Tracking this can be quite complex. You would need to keep track of this recognized, but unused, deferred revenue separately because this refers to a specified period in time, while the deferred revenue coming from balance on a free account is not bound to a specific period.

This rarely happens in Yodeck, so we decided to skip handling this case of recognizing revenue earlier. My guess would be that this stands for all SaaS with Annual Plans only. Keep in mind that revenue will be eventually recognized using the rest of the approach detailed above.

Implementation

First, we had already integrated our platform with Stripe and Xero, to provide full automation and perfect bookkeeping.

Remember that we should already have a “Deferred Revenue” liability account in Xero; if not, you need to create one. All Sale invoices are normally booked under your normal Revenue accounts when issued.

We run the deferring revenue batch code at the end of each month and at the end of each fiscal year (for us, that’s Dec 31st). For each account, we keep two values:

  • “Deferred_Revenue”, the last calculated hypothetical total balance, initially set to zero, and
  • “Recognized_Unearned_Revenue”, the revenue not bound by period that has not been earned yet (i.e. balance on a Free account), but has already been recognized

At the end of each month

  1. we calculate the new hypothetical balance, which is the new deferred revenue amount for this account
  2. we subtract this amount from the stored Deferred_Revenue stored for this account – the result is the revenue recognized
    1. if the recognized revenue calculated is positive, then:
    2. we reduce this amount by the Recognized_Unearned_Revenue (but not getting it less than zero)
    3. if the result is still positive (that is, non-zero), then we create a manual journal in Xero debiting the “Deferred Revenue” Xero account and crediting the Sales account by the final amount
  3. we update Recognized_Unearned_Revenue with the new value (if modified)
  4. if the calculated amount is negative, then:
    1. we create a manual journal in Xero crediting the “Deferred Revenue” Xero account and debiting the Sales account by the amount
  5. we update the Deferred_Revenue value with the hypothetical balance calculated in the first step

At the end of each year

…right after running the above monthly batch calculation for Dec 31st,

  1. we take the customers that are on the free plan and have balance in their accounts
  2. for each account, if the balance is higher than the Recognized_Unearned_Revenue, then
    1. we create a manual journal in Xero debiting the “Deferred Revenue” Xero account and crediting the Sales account by that difference
    2. we update the Recognized_Unearned_Revenue value with the new (increased) value
  3. if the balance is lower than the Recognized_Unearned_Revenue, then we do nothing

Does it work?

This process works perfectly, no matter when you start using this method, and despite anything customers do in terms of upgrading, downgrading or in any way altering their subscriptions.

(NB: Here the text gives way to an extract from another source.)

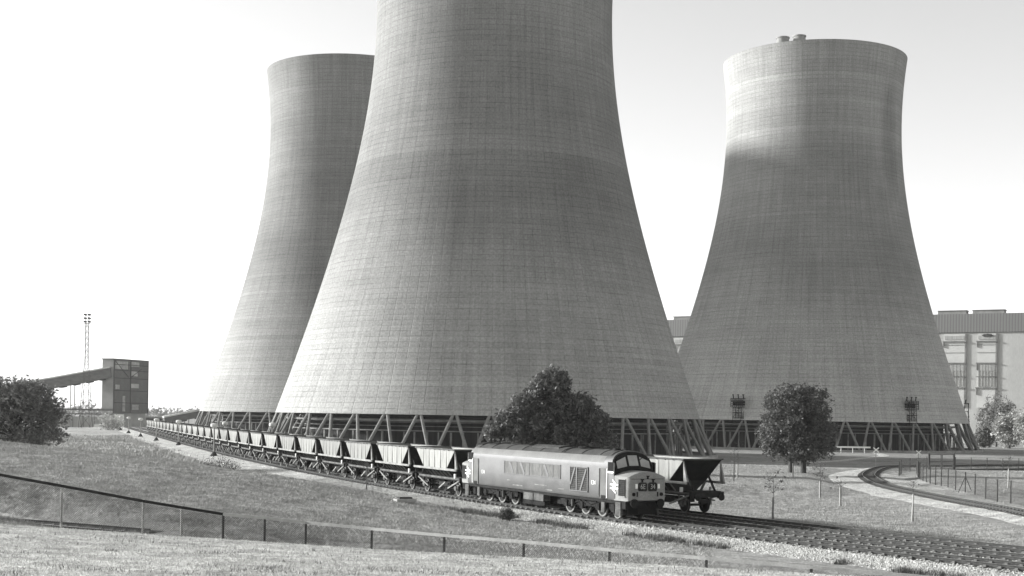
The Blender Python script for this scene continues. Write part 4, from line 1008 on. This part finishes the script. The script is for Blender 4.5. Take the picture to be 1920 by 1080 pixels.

Our exact implementation includes a small difference: we do not reduce/increase the Sales account that all invoices are booked to. Instead, we do this on a “contra” (adjusting) Sales account. This way we get to see both invoiced revenue and recognized revenue by just changing sums in our Income Statement layout within Xero.

What does it all mean?

Despite any complications implementation of ASC-606 causes, this FASB (US) and IASB (International) joint guideline means everyone reports revenue in the same way. It also increases transparency and disclosure rules for users of financial statements, makes it easier to compare revenue between companies, eliminates any inconsistencies in reporting standards and helps you make revenue-based strategic decisions [see footnote 2]. ASC-606 means you are sure you’re complying with domestic and international accounting standards just by following one single directive. And you get a clearer picture of your revenue and the financial health of your company. All in all, the extra effort is worth it.